> [EXERCISE] Return the lines from the one that contains "Write a Blender" through the one that contains "scene.camera = cam", both included, exactly as written and with nothing added.

[Scripts that build scenes]
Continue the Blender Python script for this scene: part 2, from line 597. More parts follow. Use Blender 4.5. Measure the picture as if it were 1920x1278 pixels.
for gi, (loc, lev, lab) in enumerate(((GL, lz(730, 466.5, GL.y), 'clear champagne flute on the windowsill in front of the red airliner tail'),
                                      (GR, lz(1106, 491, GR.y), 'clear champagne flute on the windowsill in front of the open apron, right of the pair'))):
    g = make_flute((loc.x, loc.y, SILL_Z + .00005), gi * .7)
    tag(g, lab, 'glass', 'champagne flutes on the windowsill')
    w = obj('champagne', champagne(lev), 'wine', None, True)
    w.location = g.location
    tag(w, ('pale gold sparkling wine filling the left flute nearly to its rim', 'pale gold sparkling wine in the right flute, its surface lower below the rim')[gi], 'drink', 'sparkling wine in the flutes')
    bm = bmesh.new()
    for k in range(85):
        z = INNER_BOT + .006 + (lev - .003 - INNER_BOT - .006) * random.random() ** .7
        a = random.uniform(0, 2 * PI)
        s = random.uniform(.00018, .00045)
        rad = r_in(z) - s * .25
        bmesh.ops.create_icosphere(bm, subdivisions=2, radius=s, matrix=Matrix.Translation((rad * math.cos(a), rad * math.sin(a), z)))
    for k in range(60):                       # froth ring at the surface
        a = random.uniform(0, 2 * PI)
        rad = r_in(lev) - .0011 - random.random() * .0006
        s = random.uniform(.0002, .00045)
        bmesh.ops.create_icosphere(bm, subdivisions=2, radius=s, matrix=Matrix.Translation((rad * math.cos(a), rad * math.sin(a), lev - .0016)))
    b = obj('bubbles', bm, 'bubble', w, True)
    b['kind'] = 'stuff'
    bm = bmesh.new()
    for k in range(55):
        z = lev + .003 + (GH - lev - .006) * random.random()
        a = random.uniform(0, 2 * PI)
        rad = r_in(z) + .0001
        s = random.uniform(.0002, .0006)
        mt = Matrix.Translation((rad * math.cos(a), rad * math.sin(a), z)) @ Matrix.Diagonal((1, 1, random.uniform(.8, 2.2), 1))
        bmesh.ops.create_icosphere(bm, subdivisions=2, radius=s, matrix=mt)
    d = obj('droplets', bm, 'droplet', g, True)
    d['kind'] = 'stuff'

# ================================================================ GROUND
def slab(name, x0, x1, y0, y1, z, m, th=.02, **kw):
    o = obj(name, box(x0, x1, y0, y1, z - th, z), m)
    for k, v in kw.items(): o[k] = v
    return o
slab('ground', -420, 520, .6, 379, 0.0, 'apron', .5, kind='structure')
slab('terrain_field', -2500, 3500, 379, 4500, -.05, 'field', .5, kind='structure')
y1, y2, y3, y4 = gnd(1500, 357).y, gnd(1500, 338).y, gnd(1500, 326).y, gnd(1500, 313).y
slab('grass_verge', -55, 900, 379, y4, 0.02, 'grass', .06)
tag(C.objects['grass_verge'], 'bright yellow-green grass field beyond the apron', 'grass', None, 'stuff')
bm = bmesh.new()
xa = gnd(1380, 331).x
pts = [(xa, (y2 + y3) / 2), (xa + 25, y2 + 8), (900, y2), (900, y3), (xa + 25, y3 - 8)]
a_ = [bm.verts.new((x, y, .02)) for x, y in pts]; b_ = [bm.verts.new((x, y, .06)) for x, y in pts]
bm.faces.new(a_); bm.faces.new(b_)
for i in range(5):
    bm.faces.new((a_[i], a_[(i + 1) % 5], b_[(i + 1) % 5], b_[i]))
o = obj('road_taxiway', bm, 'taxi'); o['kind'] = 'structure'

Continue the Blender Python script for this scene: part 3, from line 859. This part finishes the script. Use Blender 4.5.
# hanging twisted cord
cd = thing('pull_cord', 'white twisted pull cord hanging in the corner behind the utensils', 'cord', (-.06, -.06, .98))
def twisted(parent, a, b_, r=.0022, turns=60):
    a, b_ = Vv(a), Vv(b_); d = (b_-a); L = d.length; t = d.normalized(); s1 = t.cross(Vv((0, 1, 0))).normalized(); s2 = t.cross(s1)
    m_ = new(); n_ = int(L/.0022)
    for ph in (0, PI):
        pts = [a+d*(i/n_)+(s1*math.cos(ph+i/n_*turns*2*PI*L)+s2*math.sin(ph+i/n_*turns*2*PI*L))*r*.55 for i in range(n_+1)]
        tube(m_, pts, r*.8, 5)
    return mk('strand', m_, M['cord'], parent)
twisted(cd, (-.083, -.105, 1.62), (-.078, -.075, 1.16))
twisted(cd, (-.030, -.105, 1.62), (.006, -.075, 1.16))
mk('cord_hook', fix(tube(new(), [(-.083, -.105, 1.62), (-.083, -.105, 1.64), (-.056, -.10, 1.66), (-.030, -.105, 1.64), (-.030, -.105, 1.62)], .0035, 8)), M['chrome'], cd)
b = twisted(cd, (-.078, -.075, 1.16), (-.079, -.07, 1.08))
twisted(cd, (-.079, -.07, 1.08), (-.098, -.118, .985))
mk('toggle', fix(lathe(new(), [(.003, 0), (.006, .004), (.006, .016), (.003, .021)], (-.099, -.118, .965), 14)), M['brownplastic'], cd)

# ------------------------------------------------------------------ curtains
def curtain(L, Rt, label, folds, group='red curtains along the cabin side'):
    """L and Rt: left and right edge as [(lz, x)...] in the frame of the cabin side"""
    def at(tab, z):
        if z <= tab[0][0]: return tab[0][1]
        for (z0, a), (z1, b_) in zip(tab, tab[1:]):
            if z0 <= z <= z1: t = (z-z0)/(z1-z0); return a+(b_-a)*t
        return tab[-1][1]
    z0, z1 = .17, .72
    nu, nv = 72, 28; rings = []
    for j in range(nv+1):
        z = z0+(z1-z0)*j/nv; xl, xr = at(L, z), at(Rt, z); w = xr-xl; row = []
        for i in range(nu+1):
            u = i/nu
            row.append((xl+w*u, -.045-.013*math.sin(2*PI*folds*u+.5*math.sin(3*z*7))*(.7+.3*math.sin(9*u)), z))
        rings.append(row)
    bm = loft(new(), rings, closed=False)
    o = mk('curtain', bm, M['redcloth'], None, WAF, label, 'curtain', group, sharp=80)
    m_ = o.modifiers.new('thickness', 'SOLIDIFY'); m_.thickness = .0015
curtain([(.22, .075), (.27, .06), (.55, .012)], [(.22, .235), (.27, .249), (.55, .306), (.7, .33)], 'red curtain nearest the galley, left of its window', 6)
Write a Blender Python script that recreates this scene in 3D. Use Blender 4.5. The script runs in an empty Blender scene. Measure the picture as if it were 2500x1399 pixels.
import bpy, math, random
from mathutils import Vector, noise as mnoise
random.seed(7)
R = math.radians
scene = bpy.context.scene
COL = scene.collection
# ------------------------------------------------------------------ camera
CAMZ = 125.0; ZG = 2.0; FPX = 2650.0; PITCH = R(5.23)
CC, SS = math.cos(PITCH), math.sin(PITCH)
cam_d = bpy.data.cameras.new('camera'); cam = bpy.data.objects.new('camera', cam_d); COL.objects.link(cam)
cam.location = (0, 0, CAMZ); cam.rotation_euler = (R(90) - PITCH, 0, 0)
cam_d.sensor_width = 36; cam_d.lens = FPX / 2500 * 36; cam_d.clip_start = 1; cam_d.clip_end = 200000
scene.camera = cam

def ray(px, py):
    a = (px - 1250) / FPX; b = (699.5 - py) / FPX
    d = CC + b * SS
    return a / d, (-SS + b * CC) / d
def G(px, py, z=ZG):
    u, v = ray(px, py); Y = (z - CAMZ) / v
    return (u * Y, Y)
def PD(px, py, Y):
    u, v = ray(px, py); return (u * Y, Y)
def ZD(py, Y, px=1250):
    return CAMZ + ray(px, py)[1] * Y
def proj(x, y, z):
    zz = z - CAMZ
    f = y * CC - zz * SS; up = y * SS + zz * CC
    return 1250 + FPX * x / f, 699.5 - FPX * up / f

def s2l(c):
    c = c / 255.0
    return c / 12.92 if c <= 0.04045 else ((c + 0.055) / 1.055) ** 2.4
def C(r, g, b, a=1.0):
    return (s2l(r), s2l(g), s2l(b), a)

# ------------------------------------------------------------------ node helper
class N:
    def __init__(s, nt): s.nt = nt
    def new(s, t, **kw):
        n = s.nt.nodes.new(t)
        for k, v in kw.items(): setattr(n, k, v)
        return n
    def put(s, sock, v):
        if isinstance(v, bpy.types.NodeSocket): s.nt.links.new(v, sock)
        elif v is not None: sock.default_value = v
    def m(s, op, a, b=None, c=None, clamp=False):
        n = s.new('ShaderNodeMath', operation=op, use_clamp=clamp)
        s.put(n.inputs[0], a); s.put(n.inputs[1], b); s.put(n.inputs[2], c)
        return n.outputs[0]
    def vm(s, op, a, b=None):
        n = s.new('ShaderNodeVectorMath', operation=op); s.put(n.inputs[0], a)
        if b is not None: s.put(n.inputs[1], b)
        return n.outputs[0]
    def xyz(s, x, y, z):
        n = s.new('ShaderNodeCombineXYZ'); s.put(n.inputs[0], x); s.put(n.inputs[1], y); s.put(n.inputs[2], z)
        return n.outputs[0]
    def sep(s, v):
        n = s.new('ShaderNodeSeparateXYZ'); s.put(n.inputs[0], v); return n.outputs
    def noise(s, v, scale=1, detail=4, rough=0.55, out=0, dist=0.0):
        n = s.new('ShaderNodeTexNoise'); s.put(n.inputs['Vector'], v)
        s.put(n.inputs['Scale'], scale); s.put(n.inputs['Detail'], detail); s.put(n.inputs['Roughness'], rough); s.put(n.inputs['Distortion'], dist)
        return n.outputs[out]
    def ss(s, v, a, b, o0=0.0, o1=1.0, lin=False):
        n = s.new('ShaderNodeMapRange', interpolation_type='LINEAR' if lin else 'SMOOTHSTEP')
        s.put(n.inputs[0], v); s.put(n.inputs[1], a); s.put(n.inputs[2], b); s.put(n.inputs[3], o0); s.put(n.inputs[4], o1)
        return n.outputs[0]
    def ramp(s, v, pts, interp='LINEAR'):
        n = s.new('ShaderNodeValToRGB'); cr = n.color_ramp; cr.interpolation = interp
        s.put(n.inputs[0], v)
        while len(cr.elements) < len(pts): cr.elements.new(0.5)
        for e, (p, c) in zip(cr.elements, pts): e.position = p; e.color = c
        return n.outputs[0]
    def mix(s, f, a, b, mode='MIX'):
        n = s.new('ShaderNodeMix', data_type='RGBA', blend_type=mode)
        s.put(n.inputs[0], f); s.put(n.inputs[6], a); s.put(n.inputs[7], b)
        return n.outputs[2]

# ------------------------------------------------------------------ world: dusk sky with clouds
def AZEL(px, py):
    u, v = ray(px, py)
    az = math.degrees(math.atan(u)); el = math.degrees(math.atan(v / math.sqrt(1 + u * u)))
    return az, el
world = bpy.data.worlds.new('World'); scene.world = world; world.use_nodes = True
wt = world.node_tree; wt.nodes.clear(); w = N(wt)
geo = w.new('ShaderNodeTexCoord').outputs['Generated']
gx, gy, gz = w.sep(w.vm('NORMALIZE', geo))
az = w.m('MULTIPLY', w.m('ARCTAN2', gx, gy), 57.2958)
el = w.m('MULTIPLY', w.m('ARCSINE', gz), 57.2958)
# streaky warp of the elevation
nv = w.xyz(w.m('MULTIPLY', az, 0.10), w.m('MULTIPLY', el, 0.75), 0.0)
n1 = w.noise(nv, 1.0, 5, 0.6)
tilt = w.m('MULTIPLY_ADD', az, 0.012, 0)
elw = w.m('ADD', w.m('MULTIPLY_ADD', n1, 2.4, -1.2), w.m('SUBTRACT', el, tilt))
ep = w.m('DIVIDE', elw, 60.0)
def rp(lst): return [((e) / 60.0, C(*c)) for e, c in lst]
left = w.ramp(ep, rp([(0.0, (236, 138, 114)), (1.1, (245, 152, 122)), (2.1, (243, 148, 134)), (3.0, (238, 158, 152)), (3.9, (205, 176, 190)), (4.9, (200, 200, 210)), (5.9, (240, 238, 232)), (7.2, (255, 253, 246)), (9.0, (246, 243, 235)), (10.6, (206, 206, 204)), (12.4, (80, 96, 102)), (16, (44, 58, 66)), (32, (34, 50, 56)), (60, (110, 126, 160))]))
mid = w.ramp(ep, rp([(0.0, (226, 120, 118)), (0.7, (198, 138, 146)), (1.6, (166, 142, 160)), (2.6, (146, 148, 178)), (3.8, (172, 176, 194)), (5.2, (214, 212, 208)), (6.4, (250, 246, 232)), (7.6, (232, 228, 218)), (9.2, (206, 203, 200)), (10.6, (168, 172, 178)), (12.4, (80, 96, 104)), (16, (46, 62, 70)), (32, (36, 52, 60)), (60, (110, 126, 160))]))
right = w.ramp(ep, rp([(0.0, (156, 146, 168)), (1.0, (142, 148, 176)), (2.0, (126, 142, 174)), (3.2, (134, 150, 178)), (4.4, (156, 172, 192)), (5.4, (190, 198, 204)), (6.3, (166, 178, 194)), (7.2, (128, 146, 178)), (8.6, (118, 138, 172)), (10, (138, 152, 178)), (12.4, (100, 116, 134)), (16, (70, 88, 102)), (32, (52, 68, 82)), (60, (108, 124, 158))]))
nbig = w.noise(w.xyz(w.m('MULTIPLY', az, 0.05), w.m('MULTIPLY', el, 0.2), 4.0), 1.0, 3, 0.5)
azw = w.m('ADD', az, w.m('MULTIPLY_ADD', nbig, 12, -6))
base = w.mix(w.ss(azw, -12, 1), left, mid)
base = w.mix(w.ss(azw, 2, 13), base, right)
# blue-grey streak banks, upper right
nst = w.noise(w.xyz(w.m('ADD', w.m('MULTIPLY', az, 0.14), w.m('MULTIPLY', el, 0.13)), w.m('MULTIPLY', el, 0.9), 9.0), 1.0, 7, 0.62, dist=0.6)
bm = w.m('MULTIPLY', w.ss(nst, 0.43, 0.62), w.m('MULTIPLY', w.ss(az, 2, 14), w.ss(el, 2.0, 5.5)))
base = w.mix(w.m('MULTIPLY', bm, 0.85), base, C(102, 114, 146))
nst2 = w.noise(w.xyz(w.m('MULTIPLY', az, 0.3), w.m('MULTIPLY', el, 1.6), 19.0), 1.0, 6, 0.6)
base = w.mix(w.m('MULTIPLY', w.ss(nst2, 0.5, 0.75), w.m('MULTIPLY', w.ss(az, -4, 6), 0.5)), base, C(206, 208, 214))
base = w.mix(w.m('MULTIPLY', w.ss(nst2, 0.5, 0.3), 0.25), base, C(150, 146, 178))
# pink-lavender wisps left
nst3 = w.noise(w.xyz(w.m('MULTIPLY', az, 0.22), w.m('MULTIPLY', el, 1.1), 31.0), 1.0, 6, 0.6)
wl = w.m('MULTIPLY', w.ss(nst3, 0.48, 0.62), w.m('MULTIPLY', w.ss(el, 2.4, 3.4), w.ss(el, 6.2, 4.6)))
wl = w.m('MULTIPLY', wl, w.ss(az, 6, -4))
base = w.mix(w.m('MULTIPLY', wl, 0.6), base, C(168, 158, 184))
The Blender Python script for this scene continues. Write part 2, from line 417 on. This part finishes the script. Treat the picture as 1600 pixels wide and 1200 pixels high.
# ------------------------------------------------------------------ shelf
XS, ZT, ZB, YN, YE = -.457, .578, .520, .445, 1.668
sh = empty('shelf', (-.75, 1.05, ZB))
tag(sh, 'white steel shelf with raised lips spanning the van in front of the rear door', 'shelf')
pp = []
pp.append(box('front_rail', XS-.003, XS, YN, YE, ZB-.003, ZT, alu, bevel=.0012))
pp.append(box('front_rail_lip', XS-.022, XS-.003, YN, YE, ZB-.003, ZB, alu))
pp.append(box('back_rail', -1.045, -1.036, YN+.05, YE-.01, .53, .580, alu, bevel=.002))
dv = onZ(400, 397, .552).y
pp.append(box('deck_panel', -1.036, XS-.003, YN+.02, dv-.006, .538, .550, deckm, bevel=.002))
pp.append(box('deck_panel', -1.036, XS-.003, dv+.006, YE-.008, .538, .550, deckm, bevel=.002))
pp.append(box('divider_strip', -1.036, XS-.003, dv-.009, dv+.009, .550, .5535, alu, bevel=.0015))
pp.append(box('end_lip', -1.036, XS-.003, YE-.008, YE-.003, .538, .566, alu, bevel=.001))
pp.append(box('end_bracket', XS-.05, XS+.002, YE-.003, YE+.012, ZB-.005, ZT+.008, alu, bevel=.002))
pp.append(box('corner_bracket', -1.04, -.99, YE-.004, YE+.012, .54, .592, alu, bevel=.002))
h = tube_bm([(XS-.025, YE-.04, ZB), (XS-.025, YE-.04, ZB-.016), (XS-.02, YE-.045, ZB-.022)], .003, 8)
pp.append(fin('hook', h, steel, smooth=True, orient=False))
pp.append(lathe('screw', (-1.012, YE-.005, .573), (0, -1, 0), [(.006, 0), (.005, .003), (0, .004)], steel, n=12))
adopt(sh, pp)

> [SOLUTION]
Write a Blender Python script that recreates this scene in 3D. Use Blender 4.5. The script runs in an empty Blender scene. Measure the picture as if it were 2500x1399 pixels.
import bpy, math, random
from mathutils import Vector, noise as mnoise
random.seed(7)
R = math.radians
scene = bpy.context.scene
COL = scene.collection
# ------------------------------------------------------------------ camera
CAMZ = 125.0; ZG = 2.0; FPX = 2650.0; PITCH = R(5.23)
CC, SS = math.cos(PITCH), math.sin(PITCH)
cam_d = bpy.data.cameras.new('camera'); cam = bpy.data.objects.new('camera', cam_d); COL.objects.link(cam)
cam.location = (0, 0, CAMZ); cam.rotation_euler = (R(90) - PITCH, 0, 0)
cam_d.sensor_width = 36; cam_d.lens = FPX / 2500 * 36; cam_d.clip_start = 1; cam_d.clip_end = 200000
scene.camera = cam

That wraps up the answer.